RECORDS PROVIDED
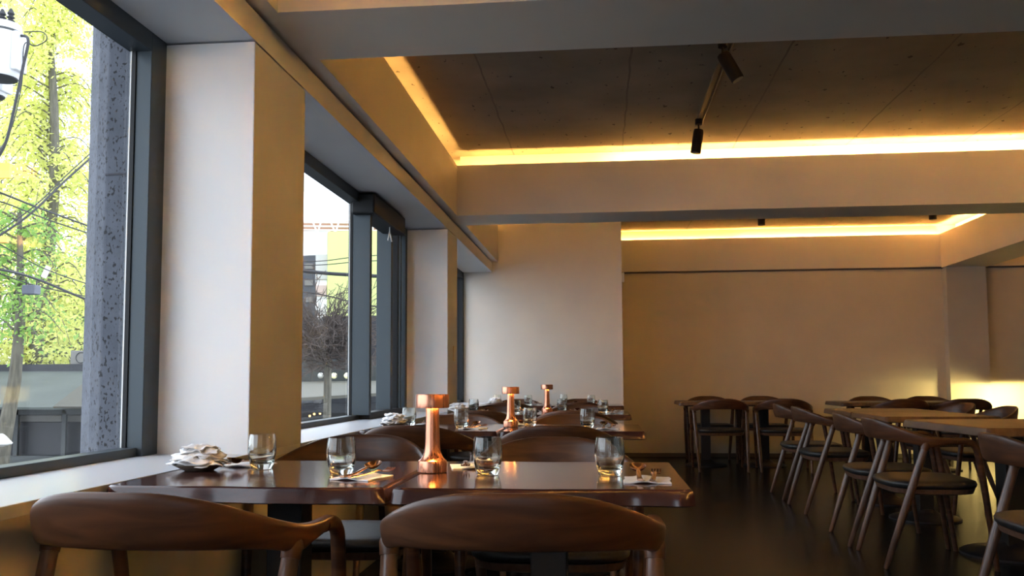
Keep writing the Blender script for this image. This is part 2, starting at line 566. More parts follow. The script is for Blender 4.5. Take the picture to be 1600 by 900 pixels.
# basalt cladding outside the glass of pillar 1 and the facade
fin = MB().prism([(-1.70, P1[0] - .0), (-1.845, P1[0] + .01), (-1.90, P1[0] + .04), (-1.98, P1[0] + .12), (-1.98, P1[1]), (-1.952, P1[1]), (-1.952, P1[0] + .3)][::-1], -3.6, 2.42)
struct(fin.build('trim_15', basalt))
struct(MB().prism([(-1.71, P1[0] - .0), (-1.85, P1[0] + .01), (-1.99, P1[0] + .12), (-1.99, P1[1]), (-1.952, P1[1]), (-1.952, P1[0] + .3)][::-1], 2.42, 2.56).build('trim_17', mat('beige_cap', (.45, .42, .36), .8)))
# joint lines between the stone courses
for z in (.05, 1.78):
    struct(MB().prism([(-1.702, P1[0] - .0025), (-1.846, P1[0] + .0075), (-1.846, P1[0] + .02), (-1.702, P1[0] + .01)][::-1], z, z + .007).build('trim_16', mat('stone_joint', (.05, .05, .06), .9)))

# small plates
tag(MB().box((WX + .003, 7.60, 1.17), (WX + .012, 7.69, 1.30)).build('light_switch', mat('beige_plastic', (.62, .52, .38), .5), bevel=.003),
    'beige light switch plate on the narrow window pillar', 'switch')
tag(MB().box((BXR, YE + .02, 2.14), (BXR + .03, YE + .05, 2.25)).build('wall_sensor', mat('white_plate_gloss', (.9, .9, .88), .3), bevel=.003),
    'small white sensor on the corner of the white end wall', 'sensor')

# ------------------------------------------------------------------ chair
def make_chair():
    root = empty('armchair')
    # backrest with its arms: one swept piece of wood
    half = [((0, -.272), .674, .790, .0125), ((.09, -.264), .674, .788, .0125), ((.17, -.235), .671, .772, .013),
            ((.235, -.183), .665, .744, .014), ((.278, -.115), .652, .716, .017), ((.296, -.055), .638, .700, .019),
            ((.301, .01), .650, .693, .018), ((.299, .07), .657, .692, .0175), ((.296, .125), .658, .692, .017)]
    P = [Vector((-p[0][0], p[0][1], p[1], )) for p in half[:0:-1]] + [Vector((p[0][0], p[0][1], p[1])) for p in half]
    Q = [Vector((p[2], p[3], 0)) for p in half[:0:-1]] + [Vector((p[2], p[3], 0)) for p in half]
    Pc, Qc = cat(P, 4), cat(Q, 4)
    rs = []
    for i, p in enumerate(Pc):
        t = (Pc[min(i + 1, len(Pc) - 1)] - Pc[max(i - 1, 0)]); t.z = 0; t.normalize()
        n = Vector((-t.y, t.x, 0))          # points inward (+y at the back)
        zl, zh, th = p.z, Qc[i].x, Qc[i].y
        zc, hz = (zl + zh) / 2, (zh - zl) / 2
        r = []
        for k in range(18):
            a = 2 * PI * k / 18
            ca, sa = math.cos(a), math.sin(a)
            ex = 2 / 3.2
            u = math.copysign(abs(ca) ** ex, ca) * th
            v = math.copysign(abs(sa) ** ex, sa) * hz
            lean = -(zc + v - .70) * .16
            r.append(Vector((p.x, p.y, 0)) + n * (u + lean) + Vector((0, 0, zc + v)))
        rs.append(r)
    bk = MB().rings(rs)
    for s in (1, -1):
        bk.tube([(s * .2885, -.062, .672), (s * .288, -.068, .655), (s * .2866, -.077, .628)], [.018, .0235, .0212], 16)
    bk.build('backrest', wood_back, root, smooth=True, angle=60)
    for s in (1, -1):
        # rear leg, turned rod rising to the joint under the arm
        a, b_ = Vector((s * .258, -.285, 0)), Vector((s * .2867, -.0755, .632))
        pts = [a.lerp(b_, t) for t in (0, .02, .25, .5, .75, 1)]
        MB().tube(pts, [.011, .0135, .018, .0205, .0205, .019], 14).build('leg', wood_leg, root, smooth=True)
        pts = cat([(s * .296, .085, .674), (s * .296, .135, .672), (s * .295, .170, .655), (s * .294, .190, .61), (s * .288, .218, .43), (s * .276, .268, .03), (s * .275, .273, 0)], 4)
        n = len(pts)
        rad = []
        for q in pts:
            rad.append(.0135 + .0045 * min(1, q.z / .5))
        MB().tube(pts, rad, 14).build('leg', wood_back, root, smooth=True)
    # seat frame
    def sup(a, b, n=44, ex=2 / 3.6, k=0):
        return [(math.copysign(abs(math.cos(2 * PI * i / n)) ** ex, math.cos(2 * PI * i / n)) * a * (1 + .06 * math.sin(2 * PI * i / n) * k),
                 math.copysign(abs(math.sin(2 * PI * i / n)) ** ex, math.sin(2 * PI * i / n)) * b + .005) for i in range(n)]
    fr_ = MB()
    fr_.rings([[(x, y, z) for x, y in sup(a, b, k=1)] for a, b, z in ((.235, .205, .385), (.25, .218, .39), (.258, .226, .415))])
    fr_.build('seat_frame', wood_leg, root, smooth=True)
    se = MB()
    se.rings([[(x, y, z + dz) for x, y in sup(a, b, k=1)] for a, b, z, dz in
              ((.25, .22, .415, 0), (.264, .232, .425, 0), (.268, .236, .438, 0), (.262, .23, .452, 0), (.24, .208, .459, 0), (.18, .15, .460, 0), (.08, .07, .459, 0))])
    se.build('seat', leather, root, smooth=True, angle=80)
    return root


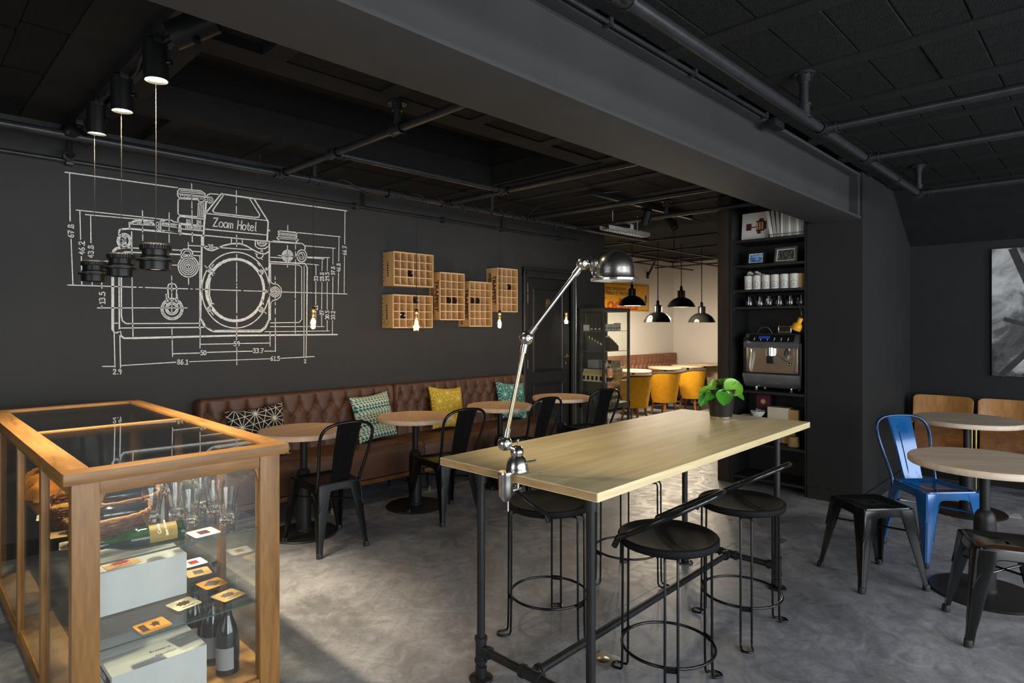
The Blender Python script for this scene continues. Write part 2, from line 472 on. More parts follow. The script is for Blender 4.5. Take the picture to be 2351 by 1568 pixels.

GOAL OF THE EXERCISE
Transcribe exactly, please, the lines between the start of the records above and the line holding "end wall', 'sensor')", counting both of those lines and omitting pictures.

SOLUTION FOR THIS EXERCISE
Keep writing the Blender script for this image. This is part 2, starting at line 566. More parts follow. The script is for Blender 4.5. Take the picture to be 1600 by 900 pixels.
# basalt cladding outside the glass of pillar 1 and the facade
fin = MB().prism([(-1.70, P1[0] - .0), (-1.845, P1[0] + .01), (-1.90, P1[0] + .04), (-1.98, P1[0] + .12), (-1.98, P1[1]), (-1.952, P1[1]), (-1.952, P1[0] + .3)][::-1], -3.6, 2.42)
struct(fin.build('trim_15', basalt))
struct(MB().prism([(-1.71, P1[0] - .0), (-1.85, P1[0] + .01), (-1.99, P1[0] + .12), (-1.99, P1[1]), (-1.952, P1[1]), (-1.952, P1[0] + .3)][::-1], 2.42, 2.56).build('trim_17', mat('beige_cap', (.45, .42, .36), .8)))
# joint lines between the stone courses
for z in (.05, 1.78):
    struct(MB().prism([(-1.702, P1[0] - .0025), (-1.846, P1[0] + .0075), (-1.846, P1[0] + .02), (-1.702, P1[0] + .01)][::-1], z, z + .007).build('trim_16', mat('stone_joint', (.05, .05, .06), .9)))

# small plates
tag(MB().box((WX + .003, 7.60, 1.17), (WX + .012, 7.69, 1.30)).build('light_switch', mat('beige_plastic', (.62, .52, .38), .5), bevel=.003),
    'beige light switch plate on the narrow window pillar', 'switch')
tag(MB().box((BXR, YE + .02, 2.14), (BXR + .03, YE + .05, 2.25)).build('wall_sensor', mat('white_plate_gloss', (.9, .9, .88), .3), bevel=.003),
    'small white sensor on the corner of the white end wall', 'sensor')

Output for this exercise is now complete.